Objective: Copy out, exactly and without additions, the lines from the one that contains "Recreate this scene" to the one that contains "R = math.radians", both ends included.

===== Rows

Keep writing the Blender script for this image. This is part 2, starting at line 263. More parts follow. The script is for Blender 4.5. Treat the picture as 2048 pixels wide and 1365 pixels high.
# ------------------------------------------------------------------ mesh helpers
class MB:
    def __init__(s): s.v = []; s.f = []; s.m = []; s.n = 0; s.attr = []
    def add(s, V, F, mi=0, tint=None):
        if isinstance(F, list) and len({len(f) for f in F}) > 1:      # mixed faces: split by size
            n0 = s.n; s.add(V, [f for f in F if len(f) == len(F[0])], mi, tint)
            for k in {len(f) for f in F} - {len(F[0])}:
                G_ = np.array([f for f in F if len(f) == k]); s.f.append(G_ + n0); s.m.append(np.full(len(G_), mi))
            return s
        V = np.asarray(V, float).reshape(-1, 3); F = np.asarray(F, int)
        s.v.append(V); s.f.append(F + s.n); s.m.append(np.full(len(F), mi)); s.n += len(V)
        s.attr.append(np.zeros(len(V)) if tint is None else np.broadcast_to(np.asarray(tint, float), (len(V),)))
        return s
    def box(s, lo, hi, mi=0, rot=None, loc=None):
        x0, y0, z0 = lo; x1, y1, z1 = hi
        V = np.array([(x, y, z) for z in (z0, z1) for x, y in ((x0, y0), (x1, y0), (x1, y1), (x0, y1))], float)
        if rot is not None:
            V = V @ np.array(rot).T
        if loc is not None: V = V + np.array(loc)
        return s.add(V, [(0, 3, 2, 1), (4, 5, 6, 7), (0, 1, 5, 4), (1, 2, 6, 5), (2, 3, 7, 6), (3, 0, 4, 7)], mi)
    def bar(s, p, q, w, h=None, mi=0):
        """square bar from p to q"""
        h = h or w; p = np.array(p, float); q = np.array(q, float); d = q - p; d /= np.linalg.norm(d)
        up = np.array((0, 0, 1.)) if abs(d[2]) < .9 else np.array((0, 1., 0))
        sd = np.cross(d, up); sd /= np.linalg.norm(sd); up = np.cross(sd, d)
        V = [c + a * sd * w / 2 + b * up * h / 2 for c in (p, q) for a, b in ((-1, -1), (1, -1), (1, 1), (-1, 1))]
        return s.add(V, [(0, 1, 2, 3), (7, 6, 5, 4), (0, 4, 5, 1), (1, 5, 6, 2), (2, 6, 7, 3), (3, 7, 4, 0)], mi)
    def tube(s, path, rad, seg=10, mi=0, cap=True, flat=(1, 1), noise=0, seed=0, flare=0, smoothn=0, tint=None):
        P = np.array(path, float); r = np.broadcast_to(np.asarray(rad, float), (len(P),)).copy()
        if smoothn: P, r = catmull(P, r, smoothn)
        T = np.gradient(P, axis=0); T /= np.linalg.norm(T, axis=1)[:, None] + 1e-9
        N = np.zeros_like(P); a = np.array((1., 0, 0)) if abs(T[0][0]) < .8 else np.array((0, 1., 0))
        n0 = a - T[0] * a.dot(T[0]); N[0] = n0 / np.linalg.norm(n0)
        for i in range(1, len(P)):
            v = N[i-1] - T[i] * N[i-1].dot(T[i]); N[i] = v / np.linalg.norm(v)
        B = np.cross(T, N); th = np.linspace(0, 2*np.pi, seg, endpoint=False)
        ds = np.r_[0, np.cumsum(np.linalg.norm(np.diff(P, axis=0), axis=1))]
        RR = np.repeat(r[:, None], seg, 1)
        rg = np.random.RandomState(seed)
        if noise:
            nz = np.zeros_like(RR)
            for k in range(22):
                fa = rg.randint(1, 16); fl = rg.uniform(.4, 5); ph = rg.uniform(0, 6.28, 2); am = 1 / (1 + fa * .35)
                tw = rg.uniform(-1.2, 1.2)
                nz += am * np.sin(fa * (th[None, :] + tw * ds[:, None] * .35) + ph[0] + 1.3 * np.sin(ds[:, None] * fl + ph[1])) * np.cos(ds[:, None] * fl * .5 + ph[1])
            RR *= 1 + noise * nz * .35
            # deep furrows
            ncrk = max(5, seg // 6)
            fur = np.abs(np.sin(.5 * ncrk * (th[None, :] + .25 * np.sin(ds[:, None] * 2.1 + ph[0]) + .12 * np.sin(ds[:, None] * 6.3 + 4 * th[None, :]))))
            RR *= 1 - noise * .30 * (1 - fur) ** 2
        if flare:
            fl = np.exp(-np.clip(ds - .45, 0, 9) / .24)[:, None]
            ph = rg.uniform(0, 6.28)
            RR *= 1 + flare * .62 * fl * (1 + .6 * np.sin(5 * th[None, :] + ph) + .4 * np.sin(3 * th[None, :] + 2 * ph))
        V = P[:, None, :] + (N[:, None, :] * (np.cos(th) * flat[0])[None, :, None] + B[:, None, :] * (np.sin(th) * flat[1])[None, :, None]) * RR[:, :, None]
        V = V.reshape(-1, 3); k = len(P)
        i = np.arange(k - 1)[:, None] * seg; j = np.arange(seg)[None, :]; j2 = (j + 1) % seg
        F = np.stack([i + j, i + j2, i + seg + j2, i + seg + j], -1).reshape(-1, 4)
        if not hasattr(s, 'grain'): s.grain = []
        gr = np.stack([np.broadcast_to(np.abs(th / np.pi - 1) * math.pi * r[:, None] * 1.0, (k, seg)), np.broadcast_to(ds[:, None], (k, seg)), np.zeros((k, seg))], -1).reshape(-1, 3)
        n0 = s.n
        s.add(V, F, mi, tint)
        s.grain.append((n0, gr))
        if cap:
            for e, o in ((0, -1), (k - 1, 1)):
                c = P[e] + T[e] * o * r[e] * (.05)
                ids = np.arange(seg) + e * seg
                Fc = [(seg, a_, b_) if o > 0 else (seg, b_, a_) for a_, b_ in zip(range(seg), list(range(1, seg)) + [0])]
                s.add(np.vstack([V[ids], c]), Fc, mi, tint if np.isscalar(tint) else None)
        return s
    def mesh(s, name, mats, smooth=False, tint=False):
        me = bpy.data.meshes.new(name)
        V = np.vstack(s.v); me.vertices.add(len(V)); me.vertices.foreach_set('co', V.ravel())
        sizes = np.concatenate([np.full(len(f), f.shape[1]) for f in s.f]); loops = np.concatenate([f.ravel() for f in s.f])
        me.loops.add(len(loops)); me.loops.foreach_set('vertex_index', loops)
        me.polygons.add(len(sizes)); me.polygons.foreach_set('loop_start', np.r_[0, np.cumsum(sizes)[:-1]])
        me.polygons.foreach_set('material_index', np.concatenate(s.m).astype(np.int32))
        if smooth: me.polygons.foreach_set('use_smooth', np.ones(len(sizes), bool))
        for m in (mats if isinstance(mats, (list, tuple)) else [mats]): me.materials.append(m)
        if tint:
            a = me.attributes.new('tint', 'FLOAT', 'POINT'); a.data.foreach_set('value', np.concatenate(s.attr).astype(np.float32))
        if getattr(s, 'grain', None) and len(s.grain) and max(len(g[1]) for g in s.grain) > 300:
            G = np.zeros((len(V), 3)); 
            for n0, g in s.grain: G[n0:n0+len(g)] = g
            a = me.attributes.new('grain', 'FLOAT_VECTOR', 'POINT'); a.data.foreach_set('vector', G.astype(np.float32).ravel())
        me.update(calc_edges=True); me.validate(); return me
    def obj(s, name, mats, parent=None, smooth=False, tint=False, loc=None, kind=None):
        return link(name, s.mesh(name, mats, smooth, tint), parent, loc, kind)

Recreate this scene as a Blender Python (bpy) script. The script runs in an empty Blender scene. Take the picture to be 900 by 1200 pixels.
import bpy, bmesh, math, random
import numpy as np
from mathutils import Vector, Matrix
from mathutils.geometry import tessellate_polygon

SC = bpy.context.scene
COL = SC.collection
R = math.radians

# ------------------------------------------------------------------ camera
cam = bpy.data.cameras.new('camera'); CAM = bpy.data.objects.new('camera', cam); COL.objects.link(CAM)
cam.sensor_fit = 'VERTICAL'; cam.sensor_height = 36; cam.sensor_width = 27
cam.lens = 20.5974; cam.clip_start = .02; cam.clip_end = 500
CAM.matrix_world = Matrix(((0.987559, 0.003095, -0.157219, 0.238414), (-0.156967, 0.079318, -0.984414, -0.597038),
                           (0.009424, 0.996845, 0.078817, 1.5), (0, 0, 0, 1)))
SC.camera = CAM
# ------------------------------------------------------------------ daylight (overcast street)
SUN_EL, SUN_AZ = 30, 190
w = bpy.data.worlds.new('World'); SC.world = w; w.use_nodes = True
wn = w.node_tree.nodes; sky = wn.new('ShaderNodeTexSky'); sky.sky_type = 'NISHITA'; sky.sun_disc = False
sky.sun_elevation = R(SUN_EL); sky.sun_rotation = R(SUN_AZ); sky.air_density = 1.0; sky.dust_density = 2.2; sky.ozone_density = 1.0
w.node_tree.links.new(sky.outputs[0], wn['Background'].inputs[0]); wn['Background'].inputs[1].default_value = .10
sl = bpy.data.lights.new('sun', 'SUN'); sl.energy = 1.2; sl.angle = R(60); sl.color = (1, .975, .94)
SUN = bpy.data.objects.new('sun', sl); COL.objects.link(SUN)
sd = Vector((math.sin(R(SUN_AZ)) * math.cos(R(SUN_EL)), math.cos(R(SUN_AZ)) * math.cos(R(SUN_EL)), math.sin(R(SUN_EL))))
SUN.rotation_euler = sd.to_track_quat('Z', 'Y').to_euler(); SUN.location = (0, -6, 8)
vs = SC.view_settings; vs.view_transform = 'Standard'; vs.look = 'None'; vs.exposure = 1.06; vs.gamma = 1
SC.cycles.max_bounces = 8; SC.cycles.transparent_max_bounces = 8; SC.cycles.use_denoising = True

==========

Output:
Recreate this scene as a Blender Python (bpy) script. The script runs in an empty Blender scene. Take the picture to be 900 by 1200 pixels.
import bpy, bmesh, math, random
import numpy as np
from mathutils import Vector, Matrix
from mathutils.geometry import tessellate_polygon

SC = bpy.context.scene
COL = SC.collection
R = math.radians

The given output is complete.